When I crested the hill (I walked it), I saw a sign saying “Fresh baked banana bread up ahead.” As bananas and bread were pretty much all I craved by this point, I made a direct line for this. It turned out to be a small card table set up by a single solitary man. The table was overflowing with slices of homemade banana bread, each one wrapped in a little sandwich wrapper.

“Come on and take some of this bread. You have to, otherwise it’ll all go to waste. Take some for the road too!”

To say that this was best banana bread ever is probably not fair (I might have enjoyed the plastic bag by this point). But I was moved not just by the bread, but by the guy itself, sitting out there in the freezing morning with a smile on his face. He was clearly enjoying himself.

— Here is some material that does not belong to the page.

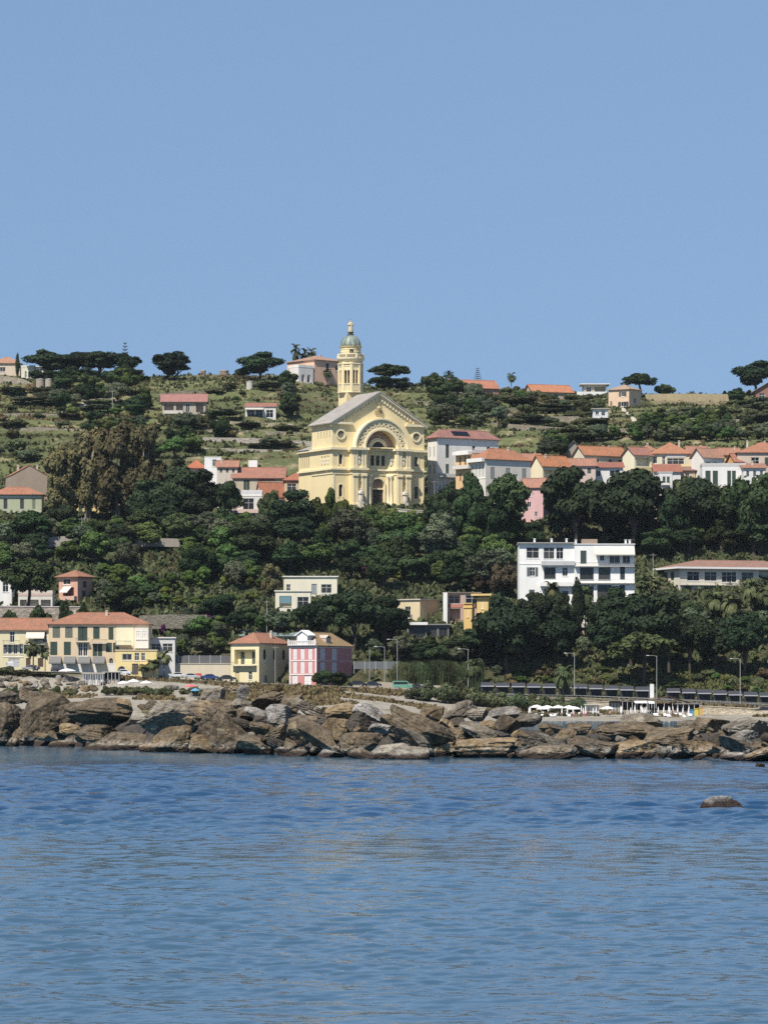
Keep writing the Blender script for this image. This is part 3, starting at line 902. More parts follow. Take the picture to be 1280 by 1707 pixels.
    return h

def add_box(h, name, x0, x1, y0, y1, z0, z1, c, mat=None):
    m = MB(); m.box(x0, x1, y0, y1, z0, z1); return m.build(name, mat or plaster(c), h.e)
# ---------------------------------------------------------------- the row behind the shore road
CREAM = (0.70, 0.61, 0.38); YEL = (0.72, 0.55, 0.24); PEACH = (0.68, 0.36, 0.20); SHUT = (0.045, 0.075, 0.055)
house('town_house', 'long cream house with white awning and red roof at far left behind the shore road', -70, 0, 82, 1113, 1049, 958, 0, 10, (0.70, 0.62, 0.40), 'gx', 2.7, chim=1,
  ops=cols([.60, .86, .955], .055, .66, .95, 'win') + [('f', .50, .68, .60, .665, 'bal', None)] + cols([.905], .05, .72, .94, 'shut') + [('f', .755, .955, .78, .93, 'awn', (0.72, 0.66, 0.5)), ('f', .75, .96, .60, .665, 'bal', None)]
  + cols([.52, .575, .635, .70], .042, .35, .62, 'win') + cols([.74, .80, .87, .93], .035, .36, .6, 'shut', c=SHUT) + cols([.1, .25, .4], .05, .66, .92, 'shut') + cols([.1, .25, .4], .05, .3, .56, 'shut') + [('f', .50, .72, .27, .29, 'band', WHITE), ('f', .56, .68, .02, .24, 'door', (0.5, 0.5, 0.48)), ('f', .75, .80, .02, .25, 'door', WOODC), ('f', .88, .94, .02, .25, 'door', WOODC)])
hB = house('town_house', 'large peach and yellow house with hip roof and four grey canopies behind the shore road', 82, 0, 249, 1121, 1041, 957, 0, 13, (0.68, 0.54, 0.36), 'hip', 3.1, chim=2,
  ops=cols([.075, .20], .075, .72, .955, 'shut', c=(0.16, 0.17, 0.13)) + cols([.315, .36], .05, .66, .955, 'shut', c=SHUT) + cols([.475], .065, .70, .95, 'shut', c=SHUT) + cols([.62, .71], .05, .68, .94, 'shut', c=SHUT) + cols([.79], .05, .66, .92, 'win')
  + cols([.05, .185], .07, .36, .64, 'shut', c=SHUT) + cols([.315, .365], .045, .34, .62, 'win') + cols([.46, .51], .045, .34, .62, 'shut', c=SHUT) + cols([.60, .67], .06, .42, .62, 'shut', c=SHUT)
  + [('f', .27, .40, .63, .66, 'bal', None), ('f', .43, .58, .60, .64, 'bal', None), ('f', .665, .82, .57, .62, 'bal', (0.12, 0.1, 0.08))] + [('f', a, a + .12, .20, .33, 'awn', (0.17, 0.17, 0.165)) for a in (.005, .15, .295, .44)]
  + [('f', .305, .40, .02, .24, 'door', (0.05, 0.075, 0.06)), ('f', .155, .23, .02, .2, 'wide', None), ('f', .01, .10, .02, .2, 'wide', None), ('f', .60, .645, .18, .30, 'awin', None), ('f', .595, .645, .02, .15, 'adoor', WOODC), ('f', .48, .53, .16, .24, 'win', None)])
m = MB()
m.box(-hB.W / 2 + hB.W * .01, -hB.W / 2 + hB.W * .665, -.06, -.002, 0.0, hB.H * .19); m.build('plinth', plaster((0.75, 0.73, 0.68)), hB.e)
m = MB(); m.box(hB.W * .17, hB.W * .345, -.06, -.002, hB.H * .545, hB.H * .985); m.build('painted_panel', plaster((0.78, 0.72, 0.50)), hB.e)
m = MB(); m.box(hB.W * .36, hB.W * .497, -1.5, -.002, hB.H * .50, hB.H * .93); bay = m.build('bay', plaster((0.74, 0.70, 0.62)), hB.e)
for x in (.375, .435): put('window', win_mesh(hB.W * .05, 2.0, 'win', False, None)[0], bay, (hB.W * (x + .022), -1.68, hB.H * .70)); put('pane', win_mesh(hB.W * .05, 2.0, 'win', False, None)[1], bay.children[-1])
house('annex_house', 'low bright yellow annex with pale awning at right end of the peach house', 193, 0, 262, 1126, 1085, 948, 0, 7, (0.74, 0.60, 0.28), 'flat', rc=(0.6, 0.5, 0.32), ov=.15,
  ops=[('f', .16, .40, .62, .88, 'wide', WHITE), ('f', .46, .58, .6, .92, 'win', None), ('f', .62, .72, .6, .92, 'win', None), ('f', .05, .25, .03, .38, 'awin', None), ('f', .40, .55, .03, .48, 'door', (0.10, 0.09, 0.08)), ('f', .56, .95, .30, .46, 'awn', (0.62, 0.42, 0.18))])
house('veranda_house', 'small white glazed veranda house beside the large peach house', 249, 0, 292, 1108, 1064, 964, 0, 7, (0.66, 0.65, 0.62), 'flat', rc=(0.7, 0.69, 0.66), ov=.3,
  ops=[('f', .08, .45, .48, .80, 'wide', WHITE), ('f', .52, .92, .48, .80, 'wide', WHITE), ('f', .1, .35, .05, .35, 'win', None)])
hC = house('corner_house', 'pale yellow corner house with hip roof, loggia and arched windows beside the pink house', 384, 432, 481, 1141, 1073, 960, -30, None, (0.80, 0.70, 0.43), 'hip', 2.9, chim=1,
  ops=[('f', .13, .87, .50, .86, 'log', None), ('f', .15, .31, .03, .33, 'adoor', (0.60, 0.50, 0.28)), ('f', .62, .76, .11, .33, 'awin', None)] + cols([.18, .50, .80], .085, .62, .87, 'ashut', 'r', (0.035, 0.035, 0.035)) + cols([.22], .12, .02, .24, 'adoor', 'r', (0.3, 0.28, 0.25)) + cols([.66], .1, .05, .2, 'awin', 'r')
  + [('f', .08, .92, .455, .50, 'bal', (0.25, 0.24, 0.2)), ('f', .0, 1, .965, .995, 'band', (0.80, 0.76, 0.62)), ('r', .0, 1, .965, .995, 'band', (0.70, 0.64, 0.5))])
for u in (.30, .70):
    o = put('door', win_mesh(hC.W * .13, hC.H * .30, 'shut', False, (0.10, 0.11, 0.08))[0], hC.e, (-hC.W / 2 + u * hC.W, 1.48, hC.H * .50 + .03))
m = MB(); m.box(-hC.W / 2 + .14 * hC.W, -hC.W / 2 + .86 * hC.W, 1.25, 1.3, hC.H * .86 - .5, hC.H * .86 - .02); m.build('lintel', plaster(CREAM), hC.e)
hD = house('pink_villa', 'tall pink and white villa with white shutters, balustrade and small front gable', 482, 528, 586, 1147, 1077, 957, -30, None, (0.60, 0.26, 0.25), 'hip', 3.6, (0.36, 0.18, 0.085), ov=.45,
  ops=cols([.20, .48, .76], .145, .68, .95, 'shut', 'f', (0.80, 0.77, 0.74)) + cols([.20, .48, .76], .145, .35, .64, 'shut', 'f', (0.80, 0.77, 0.74)) + cols([.20], .20, .05, .30, 'shut', 'f', (0.80, 0.77, 0.74)) + [('f', .54, .80, .01, .30, 'door', (0.80, 0.78, 0.75))]
  + cols([.17, .50], .145, .67, .95, 'shut', 'r', (0.70, 0.68, 0.66)) + cols([.17, .50], .145, .33, .62, 'shut', 'r', (0.70, 0.68, 0.66)) + cols([.2, .55], .12, .06, .26, 'win', 'r')
  + [('f', 0, 1, .315, .34, 'band', WHITE), ('r', 0, 1, .315, .33, 'band', (0.7, 0.6, 0.58)), ('f', 0, 1, .645, .665, 'band', WHITE), ('r', 0, 1, .645, .66, 'band', (0.7, 0.6, 0.58)), ('f', 0, .05, .0, .3, 'band', WHITE), ('f', .95, 1, .345, .64, 'band', WHITE), ('f', 0, .05, .345, .64, 'band', WHITE), ('f', .95, 1, .67, .96, 'band', WHITE), ('f', 0, .05, .67, .96, 'band', WHITE), ('f', 0, 1, .965, .995, 'band', WHITE), ('r', 0, 1, .965, .995, 'band', (0.7, 0.66, 0.62))])
m = MB(); Wd = hD.W / 2 + .1
m.box(-Wd, Wd, -.62, -.5, hD.H + .2, hD.H + .4); m.box(-Wd, Wd, -.62, -.5, hD.H + 1.25, hD.H + 1.4)
for i in range(15): x = -Wd + .1 + (2 * Wd - .2) * i / 14; m.box(x - .13, x + .13, -.6, -.52, hD.H + .4, hD.H + 1.25)
for x in (-Wd, -.1, Wd - .3): m.box(x, x + .3, -.66, -.46, hD.H + .2, hD.H + 1.75)
m.build('balustrade', plaster((0.80, 0.79, 0.77), .12), hD.e)
m = MB(); m.box(-1.5, 1.5, -.42, 2.6, hD.H + .2, hD.H + 2.6); dr = m.build('dormer', plaster((0.80, 0.78, 0.76), .12), hD.e)
m = MB()
for sg in (-1, 1): m.hexa([(sg * 2.1, -.75, hD.H + 2.45), (sg * 2.1, 2.8, hD.H + 2.45), (0, 2.8, hD.H + 3.75), (0, -.75, hD.H + 3.75), (sg * 2.1, -.75, hD.H + 2.75), (sg * 2.1, 2.8, hD.H + 2.75), (0, 2.8, hD.H + 4.05), (0, -.75, hD.H + 4.05)])
m.poly([(-1.5, -.42, hD.H + 2.6), (1.5, -.42, hD.H + 2.6), (0, -.42, hD.H + 3.6)]); m.build('dormer_roof', plaster((0.80, 0.79, 0.77), .12), dr)
m = MB(); m.box(hD.W * .5 - 3.6, hD.W * .5 - .4, hD.D * .30, hD.D * .30 + 2.4, hD.H + .6, hD.H + 2.1); m.poly([(hD.W * .5 - 3.7, hD.D * .30 - .1, hD.H + 2.1), (hD.W * .5 - .3, hD.D * .30 - .1, hD.H + 2.1), (hD.W * .5 - .3, hD.D * .30 + 1.2, hD.H + 2.9), (hD.W * .5 - 3.7, hD.D * .30 + 1.2, hD.H + 2.9)]); m.poly([(hD.W * .5 - 3.7, hD.D * .30 + 2.5, hD.H + 2.1), (hD.W * .5 - .3, hD.D * .30 + 2.5, hD.H + 2.1), (hD.W * .5 - .3, hD.D * .30 + 1.2, hD.H + 2.9), (hD.W * .5 - 3.7, hD.D * .30 + 1.2, hD.H + 2.9)])
m.build('dormer', plaster((0.5, 0.42, 0.36)), hD.e)
house('low_shed', 'long low shed with grey sheet roof behind the pale yellow corner house', 402, 0, 500, 1068, 1060, 982, 0, 7, (0.42, 0.38, 0.32), 'shed', 1.6, (0.22, 0.215, 0.20), base=8)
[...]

My wife made them all, and I sliced them. Took me sixteen hours to get it all done.” How many loaves did he have? “One hundred fifteen. One year we made one hundred thirty, and we were giving them away for weeks afterward.

He was accepting donations, but wasn’t charging per slice. I don’t know what this guy did the rest of the year, but for one brief period, he was the reason why I was able to continue. The bread was amazing, and moreover, after a quick rest and a chat, the fog lifted and I felt like I could continue on. Which I did. All the way to Portland.

Small but mighty

So while I thank the Cascade Bicycle Club, and all the volunteers who made this well-supported ride a reality, my gratitude goes to the small towns who became our lifelines, and the people in them. For a brief moment, these places seemed proud and important, in their spotlight once more. And I was able to appreciate them for not only what they used to be, but for what they still are.

But unfortunately they’ve ruined banana bread for me forever. It will never be that good again.

But enough about me: Do you ever stop to wander through small towns when you travel?